> _What the task asks_
Could the lines from the one with "far_tree('conifer_tree', 'dense dark" through the end of the listing be restated exactly, with nothing else included?

> _Supplied material_
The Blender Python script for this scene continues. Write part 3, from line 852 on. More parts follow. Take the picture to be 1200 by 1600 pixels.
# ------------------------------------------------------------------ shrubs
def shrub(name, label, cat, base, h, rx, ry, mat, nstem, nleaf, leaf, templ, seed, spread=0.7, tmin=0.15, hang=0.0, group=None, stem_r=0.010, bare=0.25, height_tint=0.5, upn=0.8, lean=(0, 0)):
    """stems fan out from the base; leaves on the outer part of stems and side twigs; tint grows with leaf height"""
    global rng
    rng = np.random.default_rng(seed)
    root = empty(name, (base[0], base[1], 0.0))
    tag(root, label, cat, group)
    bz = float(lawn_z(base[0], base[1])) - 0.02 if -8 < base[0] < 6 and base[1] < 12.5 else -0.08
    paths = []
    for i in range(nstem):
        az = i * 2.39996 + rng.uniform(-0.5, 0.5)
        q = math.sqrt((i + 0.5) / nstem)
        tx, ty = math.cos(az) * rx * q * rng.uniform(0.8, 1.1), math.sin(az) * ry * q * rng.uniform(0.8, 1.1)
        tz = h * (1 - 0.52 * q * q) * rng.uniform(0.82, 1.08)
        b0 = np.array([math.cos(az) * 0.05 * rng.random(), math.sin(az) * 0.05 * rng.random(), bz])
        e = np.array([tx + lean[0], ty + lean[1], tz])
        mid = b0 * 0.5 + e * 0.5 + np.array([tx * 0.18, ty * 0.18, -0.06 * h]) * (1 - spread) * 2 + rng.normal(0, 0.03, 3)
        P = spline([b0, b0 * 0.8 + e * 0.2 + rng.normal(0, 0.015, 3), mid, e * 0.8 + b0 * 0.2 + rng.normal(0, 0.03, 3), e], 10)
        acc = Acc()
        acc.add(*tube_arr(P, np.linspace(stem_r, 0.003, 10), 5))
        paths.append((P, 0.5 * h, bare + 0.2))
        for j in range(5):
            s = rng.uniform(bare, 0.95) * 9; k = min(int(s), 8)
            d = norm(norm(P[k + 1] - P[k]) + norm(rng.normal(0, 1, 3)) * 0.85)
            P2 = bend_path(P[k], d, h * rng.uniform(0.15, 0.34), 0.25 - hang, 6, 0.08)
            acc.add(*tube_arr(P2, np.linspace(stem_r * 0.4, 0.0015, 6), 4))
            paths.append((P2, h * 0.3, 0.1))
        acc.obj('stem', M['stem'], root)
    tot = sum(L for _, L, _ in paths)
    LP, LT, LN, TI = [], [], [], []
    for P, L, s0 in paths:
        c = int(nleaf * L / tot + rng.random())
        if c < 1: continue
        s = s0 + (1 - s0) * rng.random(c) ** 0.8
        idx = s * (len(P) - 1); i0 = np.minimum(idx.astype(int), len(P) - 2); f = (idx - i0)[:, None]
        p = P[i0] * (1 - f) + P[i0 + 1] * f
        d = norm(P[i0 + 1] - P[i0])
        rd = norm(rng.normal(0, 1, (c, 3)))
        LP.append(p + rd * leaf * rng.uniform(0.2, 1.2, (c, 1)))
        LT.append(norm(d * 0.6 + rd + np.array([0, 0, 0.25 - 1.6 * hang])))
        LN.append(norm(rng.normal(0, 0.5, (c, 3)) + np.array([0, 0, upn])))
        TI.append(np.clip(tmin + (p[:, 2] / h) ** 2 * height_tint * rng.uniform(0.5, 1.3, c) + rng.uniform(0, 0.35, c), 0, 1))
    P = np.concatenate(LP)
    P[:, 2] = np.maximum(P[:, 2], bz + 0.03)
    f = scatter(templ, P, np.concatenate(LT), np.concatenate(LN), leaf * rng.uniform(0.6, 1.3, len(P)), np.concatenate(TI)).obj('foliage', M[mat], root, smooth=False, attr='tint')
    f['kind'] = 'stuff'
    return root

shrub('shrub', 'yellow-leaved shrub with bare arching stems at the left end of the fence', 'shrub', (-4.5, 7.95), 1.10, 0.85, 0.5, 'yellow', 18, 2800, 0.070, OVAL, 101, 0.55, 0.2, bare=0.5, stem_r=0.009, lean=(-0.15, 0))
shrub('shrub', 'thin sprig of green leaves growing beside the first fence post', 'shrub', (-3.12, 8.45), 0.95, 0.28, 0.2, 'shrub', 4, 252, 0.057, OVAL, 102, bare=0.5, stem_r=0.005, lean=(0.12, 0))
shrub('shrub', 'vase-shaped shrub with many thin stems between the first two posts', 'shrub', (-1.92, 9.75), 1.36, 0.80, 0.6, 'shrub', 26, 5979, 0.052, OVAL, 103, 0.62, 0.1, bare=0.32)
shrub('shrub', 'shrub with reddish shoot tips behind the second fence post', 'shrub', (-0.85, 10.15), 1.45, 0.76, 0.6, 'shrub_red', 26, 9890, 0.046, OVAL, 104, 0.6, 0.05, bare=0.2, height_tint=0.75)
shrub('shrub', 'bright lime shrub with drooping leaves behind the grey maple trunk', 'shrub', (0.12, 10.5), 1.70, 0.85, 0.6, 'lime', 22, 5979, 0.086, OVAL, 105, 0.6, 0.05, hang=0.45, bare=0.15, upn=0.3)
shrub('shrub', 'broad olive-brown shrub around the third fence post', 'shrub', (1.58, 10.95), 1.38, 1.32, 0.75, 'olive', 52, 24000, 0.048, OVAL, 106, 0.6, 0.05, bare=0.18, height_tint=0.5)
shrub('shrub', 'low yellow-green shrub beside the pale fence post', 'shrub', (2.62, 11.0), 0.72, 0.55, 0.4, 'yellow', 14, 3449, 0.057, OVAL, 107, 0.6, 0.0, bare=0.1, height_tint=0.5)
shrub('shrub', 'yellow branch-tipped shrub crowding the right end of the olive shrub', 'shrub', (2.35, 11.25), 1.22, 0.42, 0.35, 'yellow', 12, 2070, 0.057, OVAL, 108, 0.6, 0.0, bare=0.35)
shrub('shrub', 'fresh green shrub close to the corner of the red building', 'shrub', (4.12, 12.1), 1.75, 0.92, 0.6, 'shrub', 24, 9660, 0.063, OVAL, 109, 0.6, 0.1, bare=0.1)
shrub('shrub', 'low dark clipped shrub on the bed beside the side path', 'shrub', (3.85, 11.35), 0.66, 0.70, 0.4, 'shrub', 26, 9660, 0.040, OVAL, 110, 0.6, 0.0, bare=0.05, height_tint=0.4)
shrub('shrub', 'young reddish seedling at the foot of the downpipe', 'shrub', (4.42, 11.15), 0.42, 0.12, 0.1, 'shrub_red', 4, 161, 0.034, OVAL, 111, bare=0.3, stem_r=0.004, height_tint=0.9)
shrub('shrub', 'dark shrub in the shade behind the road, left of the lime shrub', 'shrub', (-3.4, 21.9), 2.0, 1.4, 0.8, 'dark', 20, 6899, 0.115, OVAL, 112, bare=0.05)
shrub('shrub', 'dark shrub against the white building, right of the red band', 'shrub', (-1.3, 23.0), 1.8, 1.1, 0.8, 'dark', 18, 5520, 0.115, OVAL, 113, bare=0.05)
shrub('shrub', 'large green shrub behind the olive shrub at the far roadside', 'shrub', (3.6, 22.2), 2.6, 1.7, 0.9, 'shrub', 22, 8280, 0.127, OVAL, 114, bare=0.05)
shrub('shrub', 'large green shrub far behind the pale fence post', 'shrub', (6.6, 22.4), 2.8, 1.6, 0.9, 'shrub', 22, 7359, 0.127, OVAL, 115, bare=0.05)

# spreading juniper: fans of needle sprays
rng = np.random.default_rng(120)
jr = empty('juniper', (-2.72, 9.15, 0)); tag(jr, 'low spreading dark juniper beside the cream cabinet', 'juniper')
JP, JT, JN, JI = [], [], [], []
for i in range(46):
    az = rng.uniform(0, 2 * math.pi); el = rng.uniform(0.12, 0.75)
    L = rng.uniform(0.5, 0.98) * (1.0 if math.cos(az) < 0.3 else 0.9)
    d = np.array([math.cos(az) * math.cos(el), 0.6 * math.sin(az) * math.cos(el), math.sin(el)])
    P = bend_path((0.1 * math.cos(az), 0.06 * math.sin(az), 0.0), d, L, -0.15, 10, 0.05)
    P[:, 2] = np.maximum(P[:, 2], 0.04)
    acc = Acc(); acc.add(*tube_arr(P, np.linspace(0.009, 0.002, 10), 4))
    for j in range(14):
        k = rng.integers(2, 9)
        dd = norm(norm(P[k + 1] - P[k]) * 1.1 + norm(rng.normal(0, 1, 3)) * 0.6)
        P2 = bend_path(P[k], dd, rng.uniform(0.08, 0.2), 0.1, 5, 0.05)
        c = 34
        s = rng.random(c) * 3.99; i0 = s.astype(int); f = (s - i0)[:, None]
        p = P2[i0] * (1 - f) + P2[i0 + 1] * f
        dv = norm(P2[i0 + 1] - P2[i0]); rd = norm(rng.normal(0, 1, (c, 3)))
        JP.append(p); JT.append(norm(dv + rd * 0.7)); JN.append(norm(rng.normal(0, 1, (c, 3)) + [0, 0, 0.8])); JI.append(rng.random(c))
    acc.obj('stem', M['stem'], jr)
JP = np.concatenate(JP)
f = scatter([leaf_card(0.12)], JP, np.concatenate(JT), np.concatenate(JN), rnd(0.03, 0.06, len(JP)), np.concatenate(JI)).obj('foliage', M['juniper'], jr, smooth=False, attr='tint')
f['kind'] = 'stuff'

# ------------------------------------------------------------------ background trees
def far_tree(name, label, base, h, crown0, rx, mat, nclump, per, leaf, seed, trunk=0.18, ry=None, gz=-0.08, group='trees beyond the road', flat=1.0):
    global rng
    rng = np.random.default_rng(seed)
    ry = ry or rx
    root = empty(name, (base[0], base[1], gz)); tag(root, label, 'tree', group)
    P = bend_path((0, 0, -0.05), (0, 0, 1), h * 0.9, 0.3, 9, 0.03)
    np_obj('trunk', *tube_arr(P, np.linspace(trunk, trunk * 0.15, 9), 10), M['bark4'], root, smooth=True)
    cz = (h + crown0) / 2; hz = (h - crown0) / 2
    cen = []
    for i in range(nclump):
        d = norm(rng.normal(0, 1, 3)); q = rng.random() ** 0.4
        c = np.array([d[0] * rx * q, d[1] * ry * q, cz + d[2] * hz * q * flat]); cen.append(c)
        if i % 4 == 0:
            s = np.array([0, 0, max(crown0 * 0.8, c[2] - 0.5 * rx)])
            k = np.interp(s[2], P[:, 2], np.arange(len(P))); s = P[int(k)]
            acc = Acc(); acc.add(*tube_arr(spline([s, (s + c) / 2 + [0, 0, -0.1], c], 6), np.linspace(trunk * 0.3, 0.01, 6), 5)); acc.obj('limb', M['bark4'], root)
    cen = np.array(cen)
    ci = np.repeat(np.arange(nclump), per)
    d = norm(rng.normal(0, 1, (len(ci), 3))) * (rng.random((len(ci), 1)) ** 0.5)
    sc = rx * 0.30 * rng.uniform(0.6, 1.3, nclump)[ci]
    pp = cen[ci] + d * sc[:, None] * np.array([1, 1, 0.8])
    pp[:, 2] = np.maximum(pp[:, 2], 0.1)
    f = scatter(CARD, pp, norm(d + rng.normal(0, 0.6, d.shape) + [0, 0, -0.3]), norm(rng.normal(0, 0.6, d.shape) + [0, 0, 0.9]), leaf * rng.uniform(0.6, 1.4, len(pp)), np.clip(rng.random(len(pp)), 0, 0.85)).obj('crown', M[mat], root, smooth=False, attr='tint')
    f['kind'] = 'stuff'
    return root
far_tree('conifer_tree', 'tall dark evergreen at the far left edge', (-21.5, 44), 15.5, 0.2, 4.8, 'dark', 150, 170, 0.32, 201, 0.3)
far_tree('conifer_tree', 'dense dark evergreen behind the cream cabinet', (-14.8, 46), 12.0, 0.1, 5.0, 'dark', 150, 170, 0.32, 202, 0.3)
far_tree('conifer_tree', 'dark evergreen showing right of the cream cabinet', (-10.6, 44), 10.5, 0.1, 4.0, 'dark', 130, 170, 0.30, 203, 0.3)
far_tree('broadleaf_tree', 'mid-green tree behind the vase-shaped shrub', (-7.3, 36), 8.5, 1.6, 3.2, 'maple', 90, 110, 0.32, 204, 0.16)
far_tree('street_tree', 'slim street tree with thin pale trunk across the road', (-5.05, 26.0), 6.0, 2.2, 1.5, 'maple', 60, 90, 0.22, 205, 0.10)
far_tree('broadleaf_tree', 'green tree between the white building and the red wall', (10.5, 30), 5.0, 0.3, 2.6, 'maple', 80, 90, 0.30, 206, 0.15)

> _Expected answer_
far_tree('conifer_tree', 'dense dark evergreen behind the cream cabinet', (-14.8, 46), 12.0, 0.1, 5.0, 'dark', 150, 170, 0.32, 202, 0.3)
far_tree('conifer_tree', 'dark evergreen showing right of the cream cabinet', (-10.6, 44), 10.5, 0.1, 4.0, 'dark', 130, 170, 0.30, 203, 0.3)
far_tree('broadleaf_tree', 'mid-green tree behind the vase-shaped shrub', (-7.3, 36), 8.5, 1.6, 3.2, 'maple', 90, 110, 0.32, 204, 0.16)
far_tree('street_tree', 'slim street tree with thin pale trunk across the road', (-5.05, 26.0), 6.0, 2.2, 1.5, 'maple', 60, 90, 0.22, 205, 0.10)
far_tree('broadleaf_tree', 'green tree between the white building and the red wall', (10.5, 30), 5.0, 0.3, 2.6, 'maple', 80, 90, 0.30, 206, 0.15)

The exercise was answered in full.